Lincoln w pięknym stylu pnie się w górę. 3. tom był lepszy od poprzednich, a 4. podobał mi się jeszcze bardziej. Miazga. Przygodówka na pełnej tej...no...za przeproszeniem...ku$#ie.
Postacie drugoplanowe w końcu żyją. W tomach 1 i 2 miałem z nimi problem (pamiętam, że nie do końca lubiłem np. takich trzech kolesi z pierwszego integrala, którzy pomagali Lincolnowi, totalnie nijakie postacie, trzy popychadła. A wątek małego rezolutnego chłopaka z drugiego nie został właściwie pociągnięty, liczyłem na więcej relacji quasi-braterskich). Tutaj jest świetnie. W pierwszej historii dostajemy np. dwóch zabawnych pijaczków, którzy pomagają pyskaczowi rozkręcić alkoholowy biznes po wprowadzeniu prohibicji, charyzmatyczną żonę właściciela saloonu, księdza, który idzie z Lincolnem na materace i właściciela sklepu, kręcącego na boku interesy, które ukrywa nawet przed żoną. Wszyscy świetni. Dodatkowo historia jest bardzo ładnie narysowana, przejrzystą kreską, okraszona zimowymi pejzażykami. Z tego co pamiętam, to Lincolna rzuciło na to zadupie świata, z powodu nieudanej miłości meksykańskiej z tomu poprzedniego. Zapomnieć o niej, najlepiej z pomocą alkoholu i te sprawy. A kasa na picie z zabijania dzikich zwierząt dla skór. Ta historia kończy się tak, jak zakończyła, bo kolejna nieudana miłość naszego bohatera sprawia, że ląduje w...
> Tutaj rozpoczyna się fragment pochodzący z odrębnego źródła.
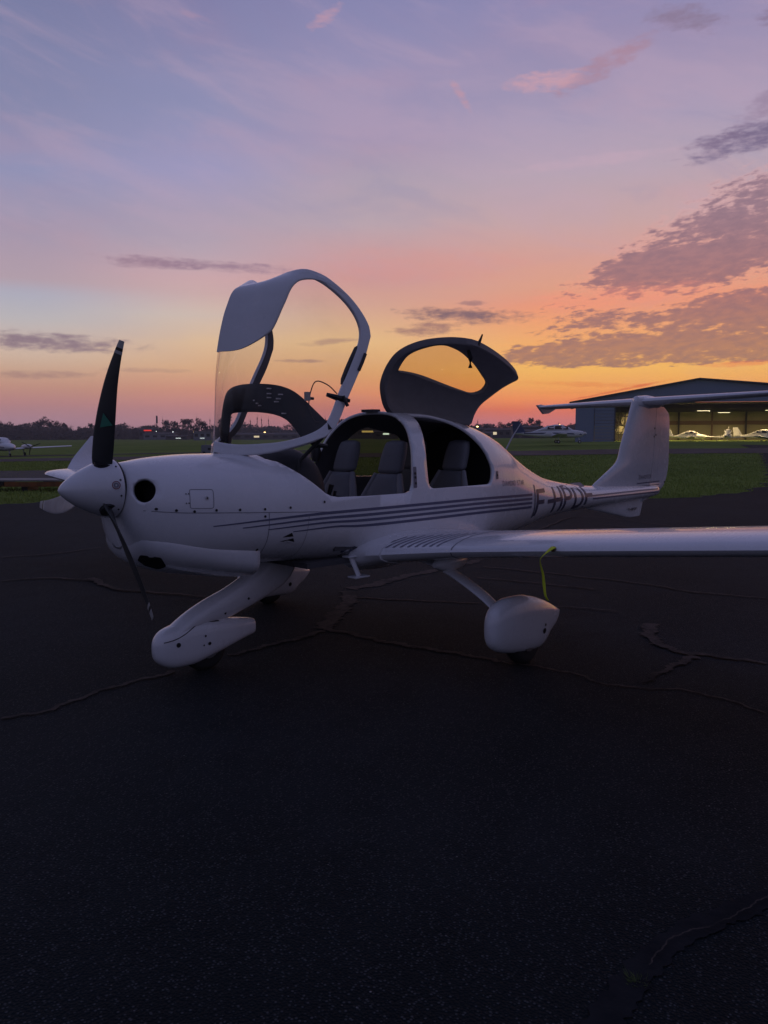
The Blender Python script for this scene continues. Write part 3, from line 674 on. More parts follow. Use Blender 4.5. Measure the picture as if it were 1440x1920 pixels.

...Europie. Można robić zakłady o czym będzie każdy kolejny tom tej serii i nikt nigdy nie wygra, wolty są przerażające. Zmienia się nie tylko otoczenie, ale i kreska. Tutaj nie jest już taka przejrzysta jak w poprzedniej historii. Lincoln od początku serii zmienia lokacje, a także sposób rysowania. Dla mnie bardzo fajnie (trochę mniej mi się podobał tylko Nowy Jork). A o czym to jest? Krótko przystrzyżony Lincoln ma walczyć we Francji w I wojnie światowej (i nie jest to dla niego kara, lecz w ten sposób został uratowany). I znowu mamy dobre postacie drugoplanowe, najlepszy jest wielki Murzyn, którego z Lincolnem łączy szorstka, wystawiona na wiele prób przyjaźń. Akcje Lincolna z integrala czwartego sprawiły, że nabrałem do niego szacunku. Zawsze sobie radzi. Sprzedaż skór, a potem produkcja alkoholu w 7., a teraz oszczędzanie pieniędzy poprzez kręcenie tajnych interesów z mieszkańcami francuskiego miasta. Tu macie mydło, czekoladę i inne przybory, które amerykańscy żołnierze dostają z ojczyzny, ale za to chcę alkohol. A po co? Oczywiście na sprzedaż w obozie. Spryciarz. Ten tom jest wyjątkowo zabawny. Szczególnie podobało mi się użycie nieśmiertelności Lincolna na polu walki. Przekomiczne sytuacje. Goscinny przyklasnąłby z szacunkiem i pomyślał, dlaczego on na to nie wpadł w którymś z tomów Lucky Luke`a.
Co do dobrze znanych nam postaci, to Bóg i diabeł pokazują się w miarę rzadko, ale każdy ich występ jest dobry. Może to jest właśnie recepta, żeby ci dwaj nie nudzili, niezbyt często ich wprowadzać do historii.
Przygoda trwa, ale teraz przerwa będzie bardzo bolesna, bo na razie nie powstał nawet tom 9., a skoro u nas Timof wydaje to w podwójnych tomach, to pewnie sobie zaczekamy 2-3 lata najmniej.